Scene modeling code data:
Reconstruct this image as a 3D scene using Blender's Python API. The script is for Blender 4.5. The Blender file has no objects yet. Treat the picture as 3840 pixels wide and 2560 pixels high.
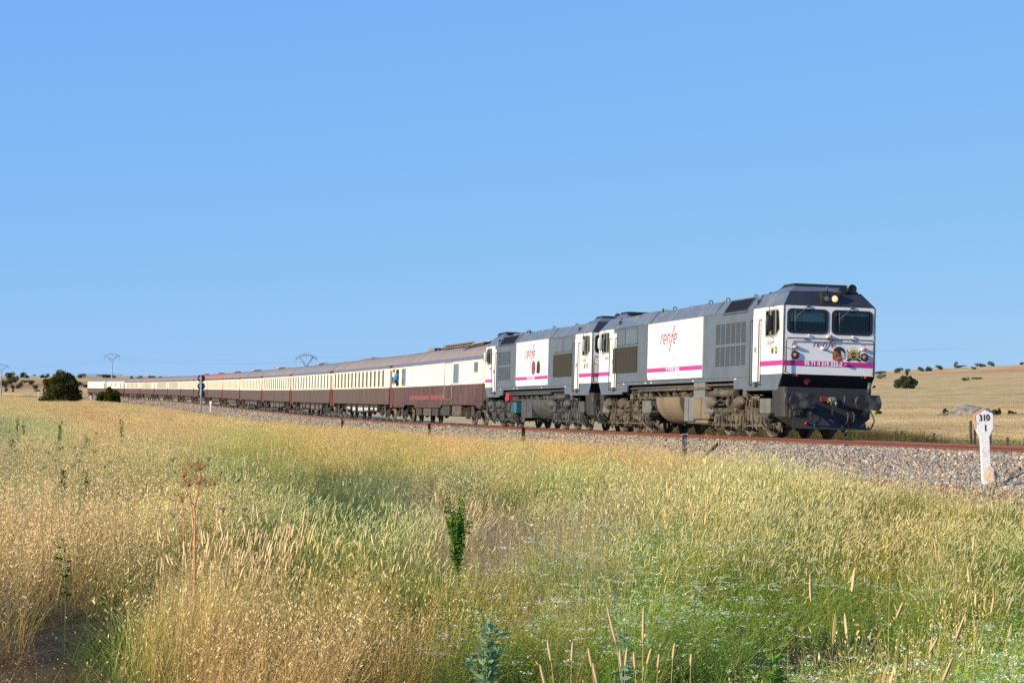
import bpy, bmesh, math, random
import numpy as np
from mathutils import Vector, Matrix
from mathutils.geometry import delaunay_2d_cdt

random.seed(7)
rng = np.random.default_rng(11)
S = bpy.context.scene
COL = S.collection
EYE = 1.75            # camera height above the near soil; all "e" heights below are relative to the eye
F = 7580.0            # focal length in pixels of the 3840 wide photograph

# ------------------------------------------------------------------ camera
cd = bpy.data.cameras.new('camera'); cam = bpy.data.objects.new('camera', cd); COL.objects.link(cam)
cd.sensor_width = 36.0; cd.lens = 36.0 * F / 3840.0
cd.clip_start = 0.5; cd.clip_end = 60000
cam.location = (0, 0, EYE)
cam.rotation_euler = (math.radians(90) + math.atan(185 / F), 0, 0)
S.camera = cam

# ------------------------------------------------------------------ light
SUN_EL = math.radians(21); LAZ = math.radians(12.8 + 16)
L = Vector((math.cos(LAZ) * math.cos(SUN_EL), math.sin(LAZ) * math.cos(SUN_EL), -math.sin(SUN_EL)))
sd = bpy.data.lights.new('sun', 'SUN'); sun = bpy.data.objects.new('sun', sd); COL.objects.link(sun)
sd.energy = 5.0; sd.angle = math.radians(0.53); sd.color = (1.0, 0.86, 0.64)
sun.rotation_euler = L.to_track_quat('-Z', 'Y').to_euler()
sun.location = (-60, -30, 60)
W = bpy.data.worlds.new('World'); S.world = W; W.use_nodes = True
nt = W.node_tree; bg = nt.nodes['Background']
sky = nt.nodes.new('ShaderNodeTexSky'); sky.sky_type = 'NISHITA'; sky.sun_disc = False
sky.sun_elevation = SUN_EL; sky.sun_rotation = math.atan2(-L.x, -L.y) % (2 * math.pi)
sky.air_density = 1.0; sky.dust_density = 0.0; sky.ozone_density = 6.0; sky.altitude = 3000
sc_ = nt.nodes.new('ShaderNodeSeparateColor'); cc_ = nt.nodes.new('ShaderNodeCombineColor'); nt.links.new(sky.outputs[0], sc_.inputs[0])
for ch, (g_, k_) in enumerate(((0.40, 1.58), (0.26, 2.96), (-0.05, 7.9))):       # grade of the clear evening sky, channel by channel
    pw = nt.nodes.new('ShaderNodeMath'); pw.operation = 'POWER'; pw.inputs[1].default_value = g_; ml = nt.nodes.new('ShaderNodeMath'); ml.operation = 'MULTIPLY'; ml.inputs[1].default_value = k_
    nt.links.new(sc_.outputs[ch], pw.inputs[0]); nt.links.new(pw.outputs[0], ml.inputs[0]); nt.links.new(ml.outputs[0], cc_.inputs[ch])
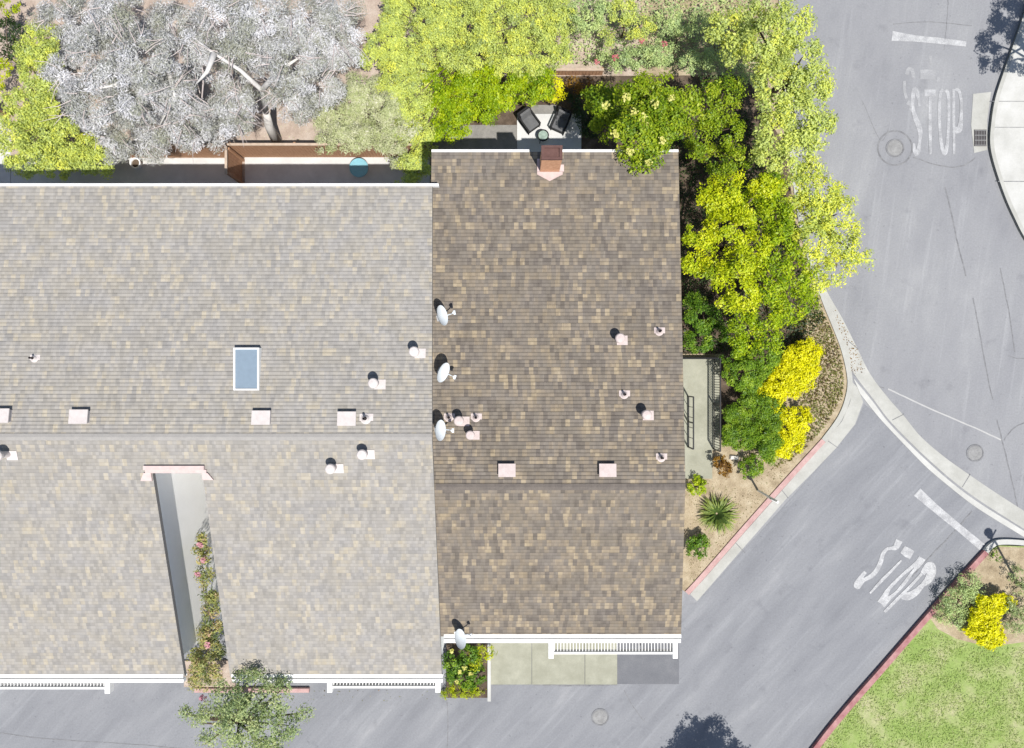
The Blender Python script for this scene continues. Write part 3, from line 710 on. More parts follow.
# ------------------------------------------------------------------ vegetation
def leaf_mesh(name, pos, nrm, size, asp, tint, rng):
    n = len(pos)
    rv = rng.normal(size=(n, 3)); a = np.cross(nrm, rv); a /= np.linalg.norm(a, axis=1)[:, None] + 1e-9
    b = np.cross(nrm, a); s = (size * rng.uniform(.5, 1.0, n) * np.where(rng.uniform(0, 1, n) < .25, 1.6, 1.0))[:, None]; wv = s * asp * .5
    fold = nrm * (s * asp * .18)
    V = np.empty((n, 4, 3), np.float32)
    V[:, 0] = pos - a * s * .5; V[:, 1] = pos + b * wv + fold; V[:, 2] = pos + a * s * .5; V[:, 3] = pos - b * wv + fold
    me = bpy.data.meshes.new(name); me.vertices.add(4 * n); me.vertices.foreach_set('co', V.ravel())
    me.loops.add(4 * n); me.loops.foreach_set('vertex_index', np.arange(4 * n, dtype=np.int32))
    me.polygons.add(n); me.polygons.foreach_set('loop_start', np.arange(0, 4 * n, 4, dtype=np.int32))
    at = me.attributes.new('tint', 'FLOAT', 'FACE'); at.data.foreach_set('value', np.clip(tint, 0, 1).astype(np.float32))
    me.update(calc_edges=True); me.validate(); return me
def scatter(lobes, per_m2, seed, clump=.26, inner=.45, up=.55):
    """leaf centres in clumps spread through each lobe; lobes are (x, y, z, rx, ry, rz)"""
    rng = np.random.default_rng(seed); P, N, T = [], [], []
    for (x, y, z, rx, ry, rz) in lobes:
        n = int(per_m2 * math.pi * rx * ry) + 20; r = (rx + ry) / 2
        K = max(5, int(8 * (r / clump) ** 2 * .42))
        d = rng.normal(size=(K, 3)); d[:, 2] = np.abs(d[:, 2]) * .9 - .25; d /= np.linalg.norm(d, axis=1)[:, None]
        rad = rng.uniform(inner, 1.0, K) ** .7; cc = d * rad[:, None] * np.array([rx, ry, rz]) * rng.uniform(.85, 1.12, (K, 1))
        ct = rng.normal(0, .17, K); cr = clump * rng.uniform(.6, 1.25, K)
        w_ = cr ** 2; w_ /= w_.sum(); idx = rng.choice(K, n, p=w_)
        q = rng.normal(size=(n, 3)); q /= np.linalg.norm(q, axis=1)[:, None]; q *= (rng.uniform(0, 1, n) ** .45)[:, None]
        q[:, 2] *= .7
        p = cc[idx] + q * cr[idx][:, None]
        nn = q * .5 + d[idx] * .5 + np.array([0, 0, up]) + rng.normal(size=(n, 3)) * .45
        nn /= np.linalg.norm(nn, axis=1)[:, None]
        P.append(p + np.array([x, y, z])); N.append(nn); T.append(.5 + ct[idx] + rng.normal(0, .16, n))
    return np.concatenate(P), np.concatenate(N), np.concatenate(T), rng
def lobes_px(L, sq=.75):
    out = []
    for l in L:
        px, py, r, z = l[:4]; k = (H - z) / F; rx = r * k; ry = (l[4] if len(l) > 4 else r) * k
        rz = min(rx, ry) * sq; x, y = W(px, py, z); out.append((x, y, z, rx, ry, rz))
    return out
SEED = [100]
def fill(poly_px, step, r, z, dz=.25, seed=1):
    rr = random.Random(seed); out = []; P = poly_px; n = len(P)
    x0, x1 = min(p[0] for p in P), max(p[0] for p in P); y0, y1 = min(p[1] for p in P), max(p[1] for p in P)
    y = y0 + step * .5
    while y < y1:
        x = x0 + step * .5
        while x < x1:
            qx, qy = x + rr.uniform(-.35, .35) * step, y + rr.uniform(-.35, .35) * step; ins = False; j = n - 1
            for i in range(n):
                if (P[i][1] > qy) != (P[j][1] > qy) and qx < (P[j][0] - P[i][0]) * (qy - P[i][1]) / (P[j][1] - P[i][1]) + P[i][0]: ins = not ins
                j = i
            if ins: out.append((qx, qy, r * rr.uniform(.8, 1.2), z + rr.uniform(-dz, dz), r * rr.uniform(.8, 1.2)))
            x += step
        y += step
    return out
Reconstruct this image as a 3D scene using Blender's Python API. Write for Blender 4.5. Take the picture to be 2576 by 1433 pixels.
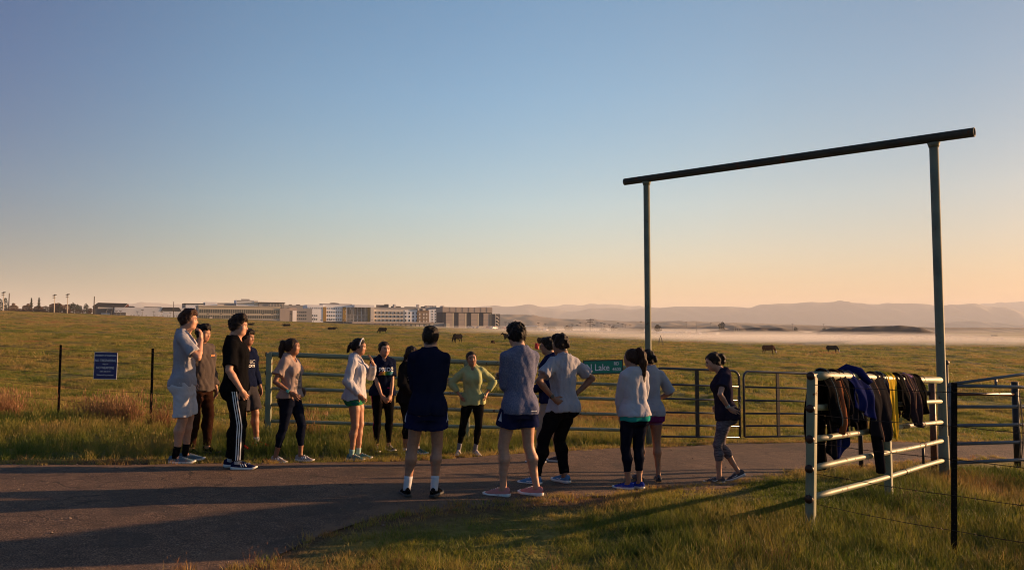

(Problem description)
Take the lines from the start of the material to the line with "S.camera = cam", both included, and transcribe them exactly without the pictures.

(Response to this exercise)
Reconstruct this image as a 3D scene using Blender's Python API. The script is for Blender 4.5. The Blender file has no objects yet. Treat the picture as 3840 pixels wide and 2560 pixels high.
import bpy, bmesh, math, random
import numpy as np
from mathutils import Vector, Matrix
from mathutils.geometry import delaunay_2d_cdt

random.seed(7)
rng = np.random.default_rng(11)
S = bpy.context.scene
COL = S.collection
EYE = 1.75            # camera height above the near soil; all "e" heights below are relative to the eye
F = 7580.0            # focal length in pixels of the 3840 wide photograph

# ------------------------------------------------------------------ camera
cd = bpy.data.cameras.new('camera'); cam = bpy.data.objects.new('camera', cd); COL.objects.link(cam)
cd.sensor_width = 36.0; cd.lens = 36.0 * F / 3840.0
cd.clip_start = 0.5; cd.clip_end = 60000
cam.location = (0, 0, EYE)
cam.rotation_euler = (math.radians(90) + math.atan(185 / F), 0, 0)
S.camera = cam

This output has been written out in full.